> What is needed
Everything from the line containing "Continue the Blender Python script for this scene: part 2, from" to the line containing "bed2, .5), .06))", both lines included, must be copied exactly; nothing else should be.

:: Records shown ::

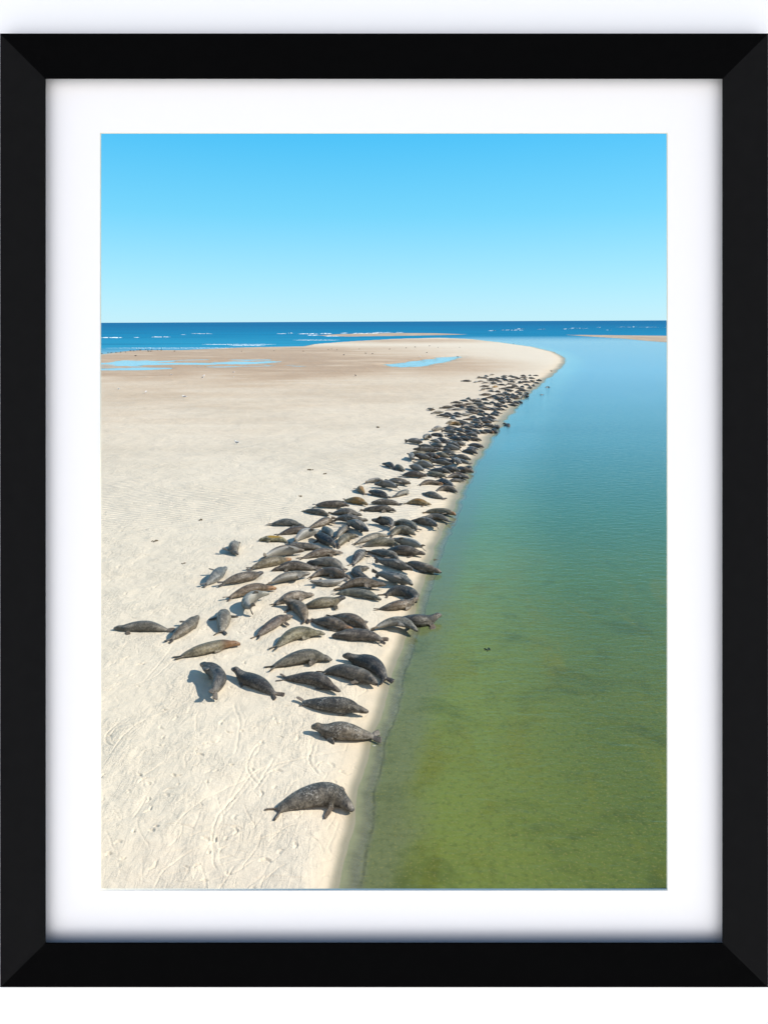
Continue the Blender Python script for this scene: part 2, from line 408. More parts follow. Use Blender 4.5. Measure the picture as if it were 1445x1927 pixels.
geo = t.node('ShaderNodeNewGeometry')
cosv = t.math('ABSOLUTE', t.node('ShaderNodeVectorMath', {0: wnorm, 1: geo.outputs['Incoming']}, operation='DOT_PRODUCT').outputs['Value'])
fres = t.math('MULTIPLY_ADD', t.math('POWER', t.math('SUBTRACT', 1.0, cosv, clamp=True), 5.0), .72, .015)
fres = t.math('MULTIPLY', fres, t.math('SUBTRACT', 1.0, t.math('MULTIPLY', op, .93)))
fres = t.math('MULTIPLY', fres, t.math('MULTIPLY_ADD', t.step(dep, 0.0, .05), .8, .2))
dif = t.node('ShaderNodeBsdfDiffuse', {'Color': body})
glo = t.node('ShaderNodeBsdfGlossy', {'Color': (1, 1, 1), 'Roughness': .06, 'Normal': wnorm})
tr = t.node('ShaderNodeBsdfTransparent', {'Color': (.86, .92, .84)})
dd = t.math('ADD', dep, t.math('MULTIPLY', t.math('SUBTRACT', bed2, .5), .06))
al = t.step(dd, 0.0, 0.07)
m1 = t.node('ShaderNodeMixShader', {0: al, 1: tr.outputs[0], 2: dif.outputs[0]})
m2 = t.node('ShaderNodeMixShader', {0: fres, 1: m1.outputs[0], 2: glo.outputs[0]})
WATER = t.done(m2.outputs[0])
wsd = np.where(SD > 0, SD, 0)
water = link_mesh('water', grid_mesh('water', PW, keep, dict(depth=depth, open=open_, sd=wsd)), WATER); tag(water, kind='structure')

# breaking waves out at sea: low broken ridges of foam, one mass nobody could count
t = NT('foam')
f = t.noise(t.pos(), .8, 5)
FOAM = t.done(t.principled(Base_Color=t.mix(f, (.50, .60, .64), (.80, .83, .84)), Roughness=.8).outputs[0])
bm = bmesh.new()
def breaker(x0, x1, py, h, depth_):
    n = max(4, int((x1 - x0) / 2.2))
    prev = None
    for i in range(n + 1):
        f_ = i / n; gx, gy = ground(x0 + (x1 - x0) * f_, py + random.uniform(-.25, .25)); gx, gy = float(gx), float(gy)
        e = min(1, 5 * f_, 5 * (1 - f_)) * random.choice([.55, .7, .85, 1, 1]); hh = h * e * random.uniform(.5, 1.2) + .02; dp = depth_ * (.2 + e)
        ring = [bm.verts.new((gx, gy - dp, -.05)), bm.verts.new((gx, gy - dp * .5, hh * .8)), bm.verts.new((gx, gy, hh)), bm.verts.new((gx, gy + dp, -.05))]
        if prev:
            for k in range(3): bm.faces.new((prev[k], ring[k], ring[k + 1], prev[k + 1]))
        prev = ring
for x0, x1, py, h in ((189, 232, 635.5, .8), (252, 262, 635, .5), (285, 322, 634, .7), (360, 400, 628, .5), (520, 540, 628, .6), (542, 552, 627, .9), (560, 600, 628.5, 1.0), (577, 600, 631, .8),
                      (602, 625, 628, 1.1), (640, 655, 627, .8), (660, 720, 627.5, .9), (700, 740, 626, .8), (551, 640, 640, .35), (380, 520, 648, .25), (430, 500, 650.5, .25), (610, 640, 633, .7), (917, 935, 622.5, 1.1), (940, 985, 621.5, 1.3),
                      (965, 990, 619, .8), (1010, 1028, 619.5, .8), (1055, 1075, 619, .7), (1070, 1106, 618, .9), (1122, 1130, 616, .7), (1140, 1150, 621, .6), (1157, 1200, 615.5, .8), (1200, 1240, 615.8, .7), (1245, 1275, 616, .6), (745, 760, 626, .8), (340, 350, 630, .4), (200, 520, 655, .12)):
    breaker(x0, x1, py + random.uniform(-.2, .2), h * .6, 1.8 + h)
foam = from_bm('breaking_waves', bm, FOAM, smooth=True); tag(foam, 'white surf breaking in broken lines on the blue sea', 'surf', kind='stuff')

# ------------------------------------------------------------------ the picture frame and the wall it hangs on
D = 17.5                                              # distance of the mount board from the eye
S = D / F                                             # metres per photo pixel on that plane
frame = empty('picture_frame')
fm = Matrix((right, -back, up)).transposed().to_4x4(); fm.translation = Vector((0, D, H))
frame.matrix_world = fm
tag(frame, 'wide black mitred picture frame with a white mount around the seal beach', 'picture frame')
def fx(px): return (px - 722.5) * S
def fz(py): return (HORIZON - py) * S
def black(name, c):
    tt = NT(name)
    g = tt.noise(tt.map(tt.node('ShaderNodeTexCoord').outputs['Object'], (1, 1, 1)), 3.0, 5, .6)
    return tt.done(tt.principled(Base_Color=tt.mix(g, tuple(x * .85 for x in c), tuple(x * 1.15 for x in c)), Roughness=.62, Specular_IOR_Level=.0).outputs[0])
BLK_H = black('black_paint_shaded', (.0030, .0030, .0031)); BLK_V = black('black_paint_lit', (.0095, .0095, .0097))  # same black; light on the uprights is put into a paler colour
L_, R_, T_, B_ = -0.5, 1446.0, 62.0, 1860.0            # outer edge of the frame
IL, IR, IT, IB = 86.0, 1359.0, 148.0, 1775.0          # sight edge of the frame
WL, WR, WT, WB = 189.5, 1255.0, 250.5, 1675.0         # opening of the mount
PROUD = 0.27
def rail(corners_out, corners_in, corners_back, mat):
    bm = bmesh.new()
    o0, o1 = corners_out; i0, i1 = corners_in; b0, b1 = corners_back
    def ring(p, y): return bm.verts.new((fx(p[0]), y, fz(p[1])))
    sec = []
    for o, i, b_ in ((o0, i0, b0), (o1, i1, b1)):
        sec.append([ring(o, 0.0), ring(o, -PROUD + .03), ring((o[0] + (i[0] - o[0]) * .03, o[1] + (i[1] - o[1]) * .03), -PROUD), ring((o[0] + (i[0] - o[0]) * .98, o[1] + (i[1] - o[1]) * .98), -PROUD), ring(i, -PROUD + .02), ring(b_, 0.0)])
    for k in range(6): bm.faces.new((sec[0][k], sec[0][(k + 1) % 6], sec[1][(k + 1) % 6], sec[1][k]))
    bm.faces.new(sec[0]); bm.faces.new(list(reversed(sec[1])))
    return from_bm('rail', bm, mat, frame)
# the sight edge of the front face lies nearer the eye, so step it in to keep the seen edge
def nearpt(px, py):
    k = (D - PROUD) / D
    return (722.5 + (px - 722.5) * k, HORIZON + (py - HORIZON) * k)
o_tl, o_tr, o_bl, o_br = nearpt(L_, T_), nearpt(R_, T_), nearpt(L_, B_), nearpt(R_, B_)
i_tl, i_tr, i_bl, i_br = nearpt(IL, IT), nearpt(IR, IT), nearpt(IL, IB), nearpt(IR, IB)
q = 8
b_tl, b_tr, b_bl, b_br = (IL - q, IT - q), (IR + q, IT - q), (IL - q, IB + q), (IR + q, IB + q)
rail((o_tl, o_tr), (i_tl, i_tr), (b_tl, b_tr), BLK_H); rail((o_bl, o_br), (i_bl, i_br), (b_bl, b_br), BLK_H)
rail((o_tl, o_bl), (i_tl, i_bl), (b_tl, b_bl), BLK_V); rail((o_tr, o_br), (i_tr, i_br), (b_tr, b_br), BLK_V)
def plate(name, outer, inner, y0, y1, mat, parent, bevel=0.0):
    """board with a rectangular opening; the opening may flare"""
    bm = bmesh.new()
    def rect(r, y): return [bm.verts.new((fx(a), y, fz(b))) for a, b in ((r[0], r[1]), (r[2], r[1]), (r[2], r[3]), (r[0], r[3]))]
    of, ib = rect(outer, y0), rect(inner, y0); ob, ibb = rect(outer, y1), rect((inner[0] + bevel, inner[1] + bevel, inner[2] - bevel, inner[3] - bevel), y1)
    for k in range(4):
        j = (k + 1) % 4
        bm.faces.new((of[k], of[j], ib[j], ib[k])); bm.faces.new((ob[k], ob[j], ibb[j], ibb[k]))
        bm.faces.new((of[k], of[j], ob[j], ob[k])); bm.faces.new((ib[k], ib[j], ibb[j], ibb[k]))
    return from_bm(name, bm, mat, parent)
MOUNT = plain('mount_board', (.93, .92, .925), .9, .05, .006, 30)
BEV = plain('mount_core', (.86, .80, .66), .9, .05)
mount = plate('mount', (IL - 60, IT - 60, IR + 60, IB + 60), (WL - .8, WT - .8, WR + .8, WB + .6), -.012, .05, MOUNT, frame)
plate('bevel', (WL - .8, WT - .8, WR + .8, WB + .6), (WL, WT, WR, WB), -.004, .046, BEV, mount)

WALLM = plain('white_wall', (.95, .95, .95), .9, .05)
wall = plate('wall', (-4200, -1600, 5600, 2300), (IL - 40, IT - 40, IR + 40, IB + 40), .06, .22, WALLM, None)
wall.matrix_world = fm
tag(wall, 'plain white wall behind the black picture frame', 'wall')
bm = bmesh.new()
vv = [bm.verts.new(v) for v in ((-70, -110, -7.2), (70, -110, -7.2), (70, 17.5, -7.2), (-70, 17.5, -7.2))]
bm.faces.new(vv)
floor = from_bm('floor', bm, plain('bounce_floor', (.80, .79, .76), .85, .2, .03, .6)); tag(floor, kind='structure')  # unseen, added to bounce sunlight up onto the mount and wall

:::
:: Records shown ::

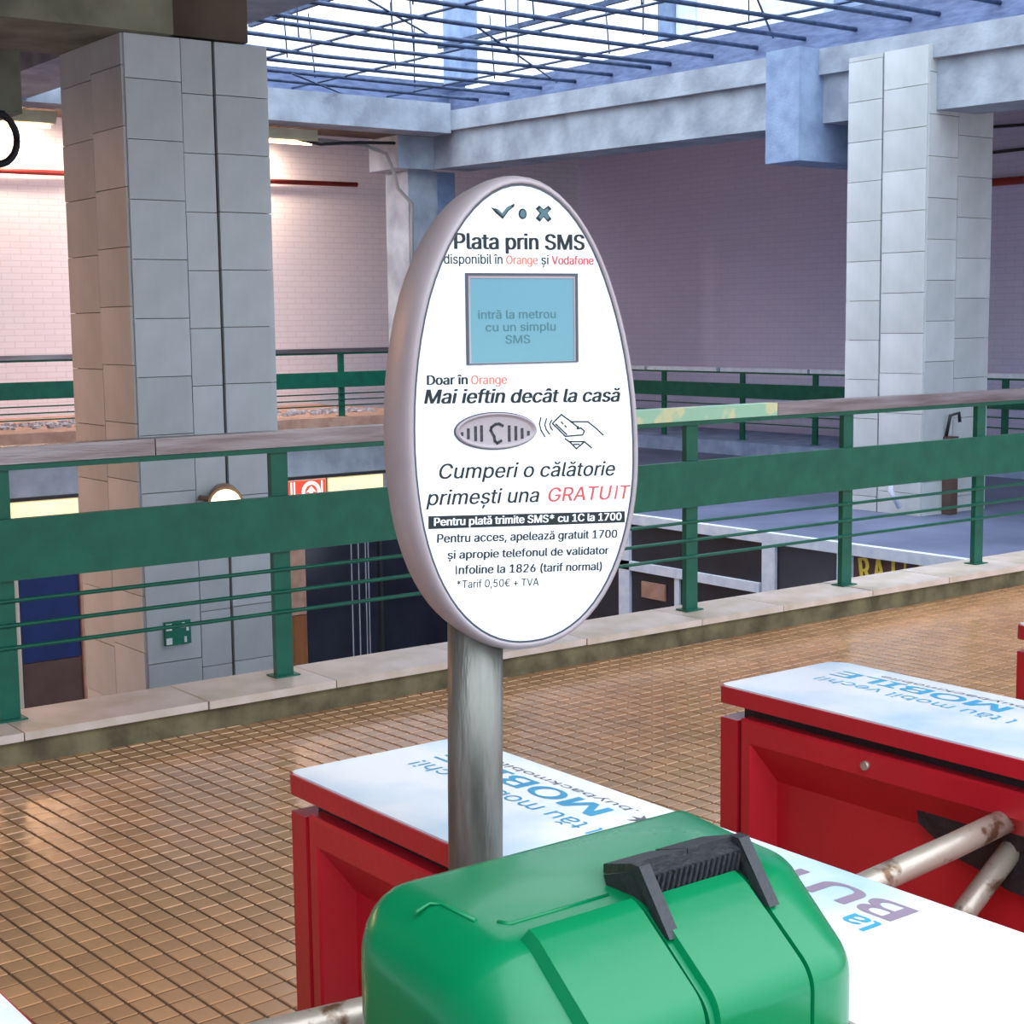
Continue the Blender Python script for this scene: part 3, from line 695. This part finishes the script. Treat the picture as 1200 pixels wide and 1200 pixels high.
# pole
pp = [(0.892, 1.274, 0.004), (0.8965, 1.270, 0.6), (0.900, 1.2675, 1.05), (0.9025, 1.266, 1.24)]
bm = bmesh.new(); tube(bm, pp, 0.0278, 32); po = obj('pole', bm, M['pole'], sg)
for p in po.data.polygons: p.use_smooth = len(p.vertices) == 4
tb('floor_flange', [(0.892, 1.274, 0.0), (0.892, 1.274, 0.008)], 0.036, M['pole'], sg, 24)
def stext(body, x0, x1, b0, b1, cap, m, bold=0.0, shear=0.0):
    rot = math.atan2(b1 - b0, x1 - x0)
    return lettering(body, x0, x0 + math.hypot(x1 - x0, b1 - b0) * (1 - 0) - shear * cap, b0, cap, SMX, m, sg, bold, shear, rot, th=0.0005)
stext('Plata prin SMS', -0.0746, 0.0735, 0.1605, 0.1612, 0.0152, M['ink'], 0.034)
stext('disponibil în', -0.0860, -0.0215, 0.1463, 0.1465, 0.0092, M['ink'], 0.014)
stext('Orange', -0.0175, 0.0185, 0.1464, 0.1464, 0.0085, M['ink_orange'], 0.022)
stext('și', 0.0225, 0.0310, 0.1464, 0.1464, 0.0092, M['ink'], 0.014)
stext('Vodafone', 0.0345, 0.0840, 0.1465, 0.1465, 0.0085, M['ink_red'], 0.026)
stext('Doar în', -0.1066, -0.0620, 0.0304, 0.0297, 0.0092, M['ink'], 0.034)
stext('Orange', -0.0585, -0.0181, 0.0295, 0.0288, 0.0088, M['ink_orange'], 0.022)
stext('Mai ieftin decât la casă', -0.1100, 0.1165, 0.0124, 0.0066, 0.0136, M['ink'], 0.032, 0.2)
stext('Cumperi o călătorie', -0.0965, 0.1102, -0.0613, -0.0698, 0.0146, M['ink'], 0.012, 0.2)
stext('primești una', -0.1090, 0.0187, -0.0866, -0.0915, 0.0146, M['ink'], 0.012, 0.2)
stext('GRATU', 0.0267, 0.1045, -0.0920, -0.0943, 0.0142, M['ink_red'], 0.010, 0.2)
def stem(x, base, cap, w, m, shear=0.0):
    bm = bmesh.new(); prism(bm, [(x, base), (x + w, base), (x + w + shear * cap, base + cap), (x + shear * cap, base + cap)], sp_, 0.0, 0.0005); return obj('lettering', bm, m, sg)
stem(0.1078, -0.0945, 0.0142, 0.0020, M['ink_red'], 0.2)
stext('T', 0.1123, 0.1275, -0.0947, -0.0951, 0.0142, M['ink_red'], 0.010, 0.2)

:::

> Exercise answer
Continue the Blender Python script for this scene: part 2, from line 408. More parts follow. Use Blender 4.5. Measure the picture as if it were 1445x1927 pixels.
geo = t.node('ShaderNodeNewGeometry')
cosv = t.math('ABSOLUTE', t.node('ShaderNodeVectorMath', {0: wnorm, 1: geo.outputs['Incoming']}, operation='DOT_PRODUCT').outputs['Value'])
fres = t.math('MULTIPLY_ADD', t.math('POWER', t.math('SUBTRACT', 1.0, cosv, clamp=True), 5.0), .72, .015)
fres = t.math('MULTIPLY', fres, t.math('SUBTRACT', 1.0, t.math('MULTIPLY', op, .93)))
fres = t.math('MULTIPLY', fres, t.math('MULTIPLY_ADD', t.step(dep, 0.0, .05), .8, .2))
dif = t.node('ShaderNodeBsdfDiffuse', {'Color': body})
glo = t.node('ShaderNodeBsdfGlossy', {'Color': (1, 1, 1), 'Roughness': .06, 'Normal': wnorm})
tr = t.node('ShaderNodeBsdfTransparent', {'Color': (.86, .92, .84)})
dd = t.math('ADD', dep, t.math('MULTIPLY', t.math('SUBTRACT', bed2, .5), .06))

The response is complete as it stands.